Summarized nicely on BestSF website:

[...]The story is a reflection by a journalist, an old friend of the man who has, to the world’s surprise, become the first man in orbit and who, to the world’s horror, is destined to live out his final days in orbit, unable to return.

There’s an elegiac tone as the journalist reflects on how humanity has been brought together by the plight of the astronaut, alone in what he has coined ‘the cave of night’. There is one-way communication with the astronaut, and so humanity can tune in to his broadcasts as the passes over the Earth, the broadcasts in which he becomes increasingly weaker as death beckons.

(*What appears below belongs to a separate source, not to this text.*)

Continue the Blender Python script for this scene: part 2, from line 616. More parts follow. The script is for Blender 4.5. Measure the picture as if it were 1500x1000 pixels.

His death is not in vain, as humanity embraces the need to reach for the stars.

However, it transpires that the journalist’s reflections have been set off by a chance encounter in Times Square some years later… [6]

An encounter with a man he's sure is the astronaut.

Here it's faked, but note "ghost ship" motif, with a twist, for containment in a high-tech sarcophagus in space, a tomb out of technology that was supposed to protect from the dangers of space. Cf. and contrast J. G. Ballard's "The Dead Astronaut," "The Jameson Satellite," MAROONED, 2001: A SPACE ODYSSEY (film), and novel, and (in a very general sense) AD ASTRA and the motif of entering a spacecraft/"ghost ship" with dead bodies and/or related horrors, e.g., EVENT HORIZON.